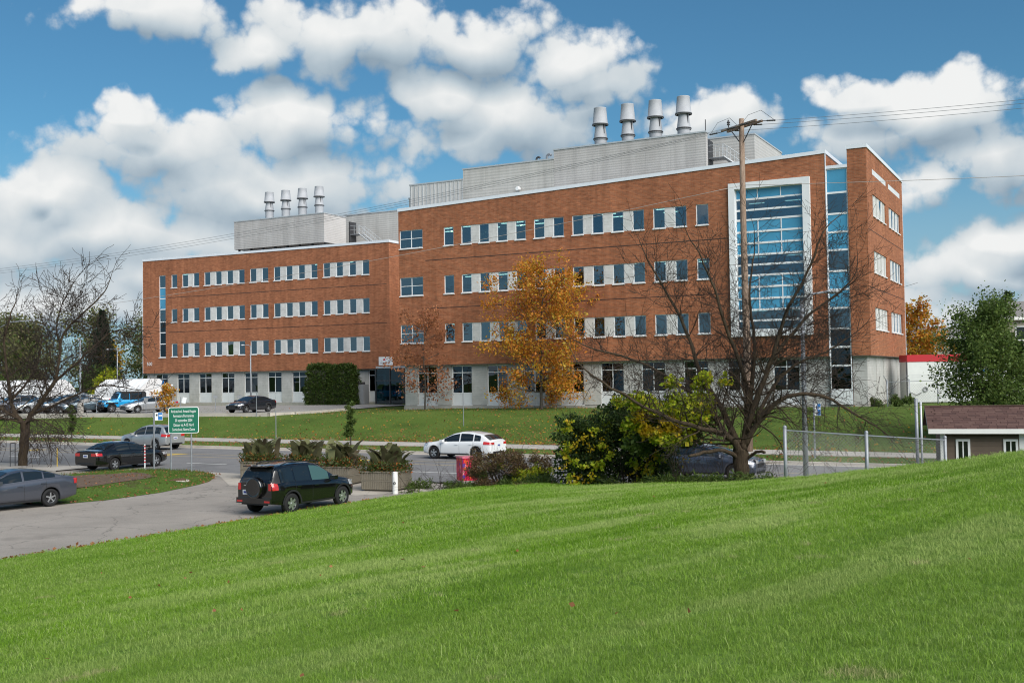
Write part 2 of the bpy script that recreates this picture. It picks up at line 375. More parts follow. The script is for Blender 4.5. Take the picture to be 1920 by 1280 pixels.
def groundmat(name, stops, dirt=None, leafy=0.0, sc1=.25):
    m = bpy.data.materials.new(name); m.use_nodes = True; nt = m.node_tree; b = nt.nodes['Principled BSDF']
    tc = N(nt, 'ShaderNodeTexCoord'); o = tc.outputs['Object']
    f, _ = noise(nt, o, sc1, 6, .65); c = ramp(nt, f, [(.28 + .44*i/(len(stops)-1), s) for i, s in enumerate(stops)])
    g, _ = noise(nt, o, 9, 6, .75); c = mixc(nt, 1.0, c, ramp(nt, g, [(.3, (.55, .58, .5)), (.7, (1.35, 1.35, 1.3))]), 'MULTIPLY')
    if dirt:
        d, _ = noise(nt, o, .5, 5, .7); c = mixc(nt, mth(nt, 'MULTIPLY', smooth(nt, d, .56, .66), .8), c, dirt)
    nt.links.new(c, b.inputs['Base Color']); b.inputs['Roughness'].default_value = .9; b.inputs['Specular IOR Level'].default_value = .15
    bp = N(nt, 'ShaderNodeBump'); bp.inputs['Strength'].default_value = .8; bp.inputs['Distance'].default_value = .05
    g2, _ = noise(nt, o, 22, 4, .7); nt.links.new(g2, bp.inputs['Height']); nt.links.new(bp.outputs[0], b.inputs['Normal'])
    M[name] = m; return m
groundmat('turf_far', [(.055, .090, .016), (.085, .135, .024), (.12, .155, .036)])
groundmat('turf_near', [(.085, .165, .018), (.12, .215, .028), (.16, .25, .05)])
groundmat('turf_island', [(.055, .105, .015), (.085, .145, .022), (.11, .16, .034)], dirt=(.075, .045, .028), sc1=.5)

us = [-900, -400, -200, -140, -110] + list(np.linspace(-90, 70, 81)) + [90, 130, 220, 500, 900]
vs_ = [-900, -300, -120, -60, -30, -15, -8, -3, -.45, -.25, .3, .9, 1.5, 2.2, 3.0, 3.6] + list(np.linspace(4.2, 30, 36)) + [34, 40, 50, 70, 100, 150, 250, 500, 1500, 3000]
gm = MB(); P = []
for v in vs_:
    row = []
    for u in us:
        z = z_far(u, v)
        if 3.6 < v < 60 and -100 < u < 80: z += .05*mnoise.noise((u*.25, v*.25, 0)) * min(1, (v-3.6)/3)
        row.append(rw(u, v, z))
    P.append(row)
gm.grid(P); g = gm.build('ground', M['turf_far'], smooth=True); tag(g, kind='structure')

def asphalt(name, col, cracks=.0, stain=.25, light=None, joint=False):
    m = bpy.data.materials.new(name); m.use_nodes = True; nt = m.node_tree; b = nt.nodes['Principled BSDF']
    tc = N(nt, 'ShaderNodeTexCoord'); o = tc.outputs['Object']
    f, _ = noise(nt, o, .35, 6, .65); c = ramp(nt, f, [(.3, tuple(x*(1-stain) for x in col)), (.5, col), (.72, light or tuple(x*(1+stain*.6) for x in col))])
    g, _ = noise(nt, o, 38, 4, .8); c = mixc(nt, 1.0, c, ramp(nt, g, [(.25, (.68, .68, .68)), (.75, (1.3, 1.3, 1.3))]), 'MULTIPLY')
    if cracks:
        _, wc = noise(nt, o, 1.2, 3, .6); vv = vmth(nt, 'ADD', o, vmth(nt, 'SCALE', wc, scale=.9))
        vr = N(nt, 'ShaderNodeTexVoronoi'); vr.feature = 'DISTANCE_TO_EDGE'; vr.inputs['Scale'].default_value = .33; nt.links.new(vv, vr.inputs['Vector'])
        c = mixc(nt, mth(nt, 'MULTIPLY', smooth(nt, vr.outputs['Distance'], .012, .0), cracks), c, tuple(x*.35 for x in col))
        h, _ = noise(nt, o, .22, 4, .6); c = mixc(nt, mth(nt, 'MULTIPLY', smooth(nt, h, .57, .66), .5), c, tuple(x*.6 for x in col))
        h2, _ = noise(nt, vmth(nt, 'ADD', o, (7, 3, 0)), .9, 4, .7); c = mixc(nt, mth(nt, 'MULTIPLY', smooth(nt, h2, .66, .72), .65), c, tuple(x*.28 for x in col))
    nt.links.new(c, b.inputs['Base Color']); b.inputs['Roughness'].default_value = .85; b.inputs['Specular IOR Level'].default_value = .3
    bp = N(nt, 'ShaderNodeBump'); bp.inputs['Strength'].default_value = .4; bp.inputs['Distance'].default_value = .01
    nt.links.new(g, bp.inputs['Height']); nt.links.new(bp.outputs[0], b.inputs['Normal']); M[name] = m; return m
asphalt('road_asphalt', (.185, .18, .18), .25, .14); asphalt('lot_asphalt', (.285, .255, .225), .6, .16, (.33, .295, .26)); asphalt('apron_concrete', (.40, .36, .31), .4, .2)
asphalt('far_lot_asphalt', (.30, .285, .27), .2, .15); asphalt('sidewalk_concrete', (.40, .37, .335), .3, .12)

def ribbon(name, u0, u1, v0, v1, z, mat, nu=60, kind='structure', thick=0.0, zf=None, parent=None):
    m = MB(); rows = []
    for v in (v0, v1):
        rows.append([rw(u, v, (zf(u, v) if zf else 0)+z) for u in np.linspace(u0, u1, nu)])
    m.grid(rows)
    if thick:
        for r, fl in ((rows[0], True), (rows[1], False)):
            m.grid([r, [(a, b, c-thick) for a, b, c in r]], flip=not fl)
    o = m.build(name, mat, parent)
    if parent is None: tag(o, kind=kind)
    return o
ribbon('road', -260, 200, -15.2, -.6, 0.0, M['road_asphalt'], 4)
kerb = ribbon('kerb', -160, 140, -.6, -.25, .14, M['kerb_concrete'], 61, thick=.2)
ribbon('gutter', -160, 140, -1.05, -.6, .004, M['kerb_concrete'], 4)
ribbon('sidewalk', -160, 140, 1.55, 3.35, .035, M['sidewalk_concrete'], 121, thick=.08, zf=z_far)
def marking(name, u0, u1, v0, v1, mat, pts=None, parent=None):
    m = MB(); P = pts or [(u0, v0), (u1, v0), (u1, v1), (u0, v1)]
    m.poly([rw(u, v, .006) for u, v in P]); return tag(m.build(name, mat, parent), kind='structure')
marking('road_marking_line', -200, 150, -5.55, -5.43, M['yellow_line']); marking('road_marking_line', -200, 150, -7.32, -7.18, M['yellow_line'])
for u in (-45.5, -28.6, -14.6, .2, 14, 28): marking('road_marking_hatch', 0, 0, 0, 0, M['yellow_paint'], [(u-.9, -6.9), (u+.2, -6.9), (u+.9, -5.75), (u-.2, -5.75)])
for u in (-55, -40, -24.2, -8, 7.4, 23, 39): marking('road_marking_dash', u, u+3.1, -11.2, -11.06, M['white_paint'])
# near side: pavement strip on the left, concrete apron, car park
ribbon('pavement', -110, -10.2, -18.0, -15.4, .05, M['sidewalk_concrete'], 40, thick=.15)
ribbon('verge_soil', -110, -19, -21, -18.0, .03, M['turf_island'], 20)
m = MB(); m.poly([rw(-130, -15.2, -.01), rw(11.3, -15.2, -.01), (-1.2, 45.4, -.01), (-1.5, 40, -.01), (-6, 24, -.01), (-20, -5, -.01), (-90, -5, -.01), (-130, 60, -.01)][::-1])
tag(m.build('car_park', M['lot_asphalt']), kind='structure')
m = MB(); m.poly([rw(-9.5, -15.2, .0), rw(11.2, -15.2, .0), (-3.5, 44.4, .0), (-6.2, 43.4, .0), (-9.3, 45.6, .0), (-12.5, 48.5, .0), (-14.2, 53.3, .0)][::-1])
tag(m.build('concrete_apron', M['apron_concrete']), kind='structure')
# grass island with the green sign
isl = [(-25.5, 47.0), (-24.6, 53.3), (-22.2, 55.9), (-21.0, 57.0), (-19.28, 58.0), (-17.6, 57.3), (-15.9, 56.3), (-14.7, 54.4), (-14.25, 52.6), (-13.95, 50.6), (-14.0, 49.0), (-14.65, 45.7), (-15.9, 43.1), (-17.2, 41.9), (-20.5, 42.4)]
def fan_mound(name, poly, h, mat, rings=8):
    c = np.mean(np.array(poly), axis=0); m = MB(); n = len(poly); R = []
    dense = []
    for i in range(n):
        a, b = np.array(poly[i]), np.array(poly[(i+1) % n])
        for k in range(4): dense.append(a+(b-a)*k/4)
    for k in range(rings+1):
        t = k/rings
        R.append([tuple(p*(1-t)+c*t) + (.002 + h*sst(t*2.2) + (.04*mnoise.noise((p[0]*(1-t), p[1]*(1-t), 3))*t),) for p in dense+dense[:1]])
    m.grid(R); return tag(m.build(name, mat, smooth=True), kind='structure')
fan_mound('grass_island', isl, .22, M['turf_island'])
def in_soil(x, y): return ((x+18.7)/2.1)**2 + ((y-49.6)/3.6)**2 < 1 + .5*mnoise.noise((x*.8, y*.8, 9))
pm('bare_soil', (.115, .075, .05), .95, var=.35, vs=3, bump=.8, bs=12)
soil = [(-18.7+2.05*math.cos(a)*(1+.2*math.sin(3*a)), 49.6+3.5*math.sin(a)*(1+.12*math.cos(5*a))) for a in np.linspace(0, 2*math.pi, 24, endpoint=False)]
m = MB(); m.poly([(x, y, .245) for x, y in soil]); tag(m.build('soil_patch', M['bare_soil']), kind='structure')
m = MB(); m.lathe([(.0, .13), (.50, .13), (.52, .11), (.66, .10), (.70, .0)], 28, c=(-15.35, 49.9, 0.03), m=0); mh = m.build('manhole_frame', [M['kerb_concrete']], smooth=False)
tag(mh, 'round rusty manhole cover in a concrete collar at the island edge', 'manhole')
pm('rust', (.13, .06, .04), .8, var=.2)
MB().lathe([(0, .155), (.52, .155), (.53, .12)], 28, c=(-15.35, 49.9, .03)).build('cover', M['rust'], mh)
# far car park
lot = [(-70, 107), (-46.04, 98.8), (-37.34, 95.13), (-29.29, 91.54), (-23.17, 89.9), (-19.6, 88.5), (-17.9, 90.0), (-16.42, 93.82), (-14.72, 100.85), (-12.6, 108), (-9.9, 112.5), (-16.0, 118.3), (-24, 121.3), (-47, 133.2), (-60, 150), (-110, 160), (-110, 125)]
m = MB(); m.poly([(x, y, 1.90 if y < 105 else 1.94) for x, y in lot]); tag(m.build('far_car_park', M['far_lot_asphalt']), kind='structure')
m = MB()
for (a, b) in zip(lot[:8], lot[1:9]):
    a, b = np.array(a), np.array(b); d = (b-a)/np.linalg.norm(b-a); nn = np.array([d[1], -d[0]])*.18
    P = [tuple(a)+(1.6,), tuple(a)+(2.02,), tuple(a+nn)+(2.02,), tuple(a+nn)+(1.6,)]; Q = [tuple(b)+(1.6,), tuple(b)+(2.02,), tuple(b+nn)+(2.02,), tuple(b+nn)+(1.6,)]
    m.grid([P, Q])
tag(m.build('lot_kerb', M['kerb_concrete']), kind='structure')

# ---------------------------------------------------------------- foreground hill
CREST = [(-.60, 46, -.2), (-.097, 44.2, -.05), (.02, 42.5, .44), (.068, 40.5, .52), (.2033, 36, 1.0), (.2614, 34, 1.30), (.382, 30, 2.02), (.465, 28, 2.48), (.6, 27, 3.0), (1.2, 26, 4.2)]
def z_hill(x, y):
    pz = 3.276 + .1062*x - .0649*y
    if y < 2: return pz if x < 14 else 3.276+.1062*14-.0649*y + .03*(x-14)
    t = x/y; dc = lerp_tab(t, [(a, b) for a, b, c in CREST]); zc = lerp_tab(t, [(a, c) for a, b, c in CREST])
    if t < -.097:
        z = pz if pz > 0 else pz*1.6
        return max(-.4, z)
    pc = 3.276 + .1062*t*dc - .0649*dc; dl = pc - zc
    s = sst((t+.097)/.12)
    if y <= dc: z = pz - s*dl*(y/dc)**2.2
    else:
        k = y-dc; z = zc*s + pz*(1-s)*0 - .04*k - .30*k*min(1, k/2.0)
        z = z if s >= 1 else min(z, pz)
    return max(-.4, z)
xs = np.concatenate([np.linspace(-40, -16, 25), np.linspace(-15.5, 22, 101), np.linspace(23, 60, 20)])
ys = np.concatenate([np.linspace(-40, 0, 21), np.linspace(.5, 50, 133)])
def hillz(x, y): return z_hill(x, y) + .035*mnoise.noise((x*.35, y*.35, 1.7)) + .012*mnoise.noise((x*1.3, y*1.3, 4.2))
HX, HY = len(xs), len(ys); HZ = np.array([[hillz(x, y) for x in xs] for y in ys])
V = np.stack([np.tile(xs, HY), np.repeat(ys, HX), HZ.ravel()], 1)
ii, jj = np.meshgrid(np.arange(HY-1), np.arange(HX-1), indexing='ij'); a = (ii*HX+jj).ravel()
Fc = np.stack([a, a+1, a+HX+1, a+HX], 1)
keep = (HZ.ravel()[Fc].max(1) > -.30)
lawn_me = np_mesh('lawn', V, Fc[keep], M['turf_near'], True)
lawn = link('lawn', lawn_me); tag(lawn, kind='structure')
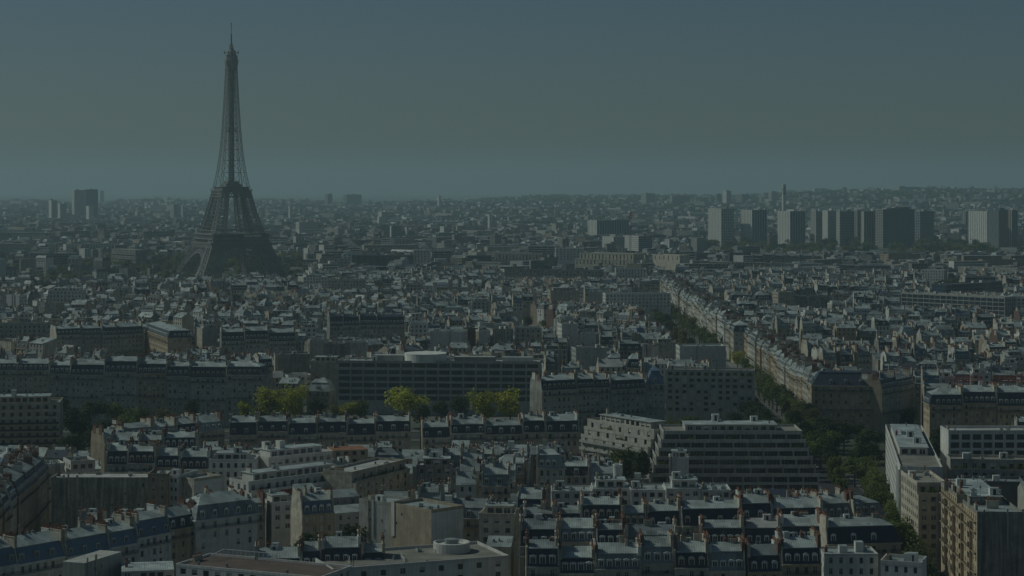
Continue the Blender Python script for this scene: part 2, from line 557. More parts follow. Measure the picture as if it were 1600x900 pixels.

════

REQUIRED WORK:
Start at the first line of the records and write out everything up to and including the line containing "gm.grid(P); g = gm.build('ground', M['turf_far'], smooth=True);". No pictures.

ANSWER FOR THIS EXERCISE:
Write part 2 of the bpy script that recreates this picture. It picks up at line 375. More parts follow. The script is for Blender 4.5. Take the picture to be 1920 by 1280 pixels.
def groundmat(name, stops, dirt=None, leafy=0.0, sc1=.25):
    m = bpy.data.materials.new(name); m.use_nodes = True; nt = m.node_tree; b = nt.nodes['Principled BSDF']
    tc = N(nt, 'ShaderNodeTexCoord'); o = tc.outputs['Object']
    f, _ = noise(nt, o, sc1, 6, .65); c = ramp(nt, f, [(.28 + .44*i/(len(stops)-1), s) for i, s in enumerate(stops)])
    g, _ = noise(nt, o, 9, 6, .75); c = mixc(nt, 1.0, c, ramp(nt, g, [(.3, (.55, .58, .5)), (.7, (1.35, 1.35, 1.3))]), 'MULTIPLY')
    if dirt:
        d, _ = noise(nt, o, .5, 5, .7); c = mixc(nt, mth(nt, 'MULTIPLY', smooth(nt, d, .56, .66), .8), c, dirt)
    nt.links.new(c, b.inputs['Base Color']); b.inputs['Roughness'].default_value = .9; b.inputs['Specular IOR Level'].default_value = .15
    bp = N(nt, 'ShaderNodeBump'); bp.inputs['Strength'].default_value = .8; bp.inputs['Distance'].default_value = .05
    g2, _ = noise(nt, o, 22, 4, .7); nt.links.new(g2, bp.inputs['Height']); nt.links.new(bp.outputs[0], b.inputs['Normal'])
    M[name] = m; return m
groundmat('turf_far', [(.055, .090, .016), (.085, .135, .024), (.12, .155, .036)])
groundmat('turf_near', [(.085, .165, .018), (.12, .215, .028), (.16, .25, .05)])
groundmat('turf_island', [(.055, .105, .015), (.085, .145, .022), (.11, .16, .034)], dirt=(.075, .045, .028), sc1=.5)

us = [-900, -400, -200, -140, -110] + list(np.linspace(-90, 70, 81)) + [90, 130, 220, 500, 900]
vs_ = [-900, -300, -120, -60, -30, -15, -8, -3, -.45, -.25, .3, .9, 1.5, 2.2, 3.0, 3.6] + list(np.linspace(4.2, 30, 36)) + [34, 40, 50, 70, 100, 150, 250, 500, 1500, 3000]
gm = MB(); P = []
for v in vs_:
    row = []
    for u in us:
        z = z_far(u, v)
        if 3.6 < v < 60 and -100 < u < 80: z += .05*mnoise.noise((u*.25, v*.25, 0)) * min(1, (v-3.6)/3)
        row.append(rw(u, v, z))
    P.append(row)
gm.grid(P); g = gm.build('ground', M['turf_far'], smooth=True); tag(g, kind='structure')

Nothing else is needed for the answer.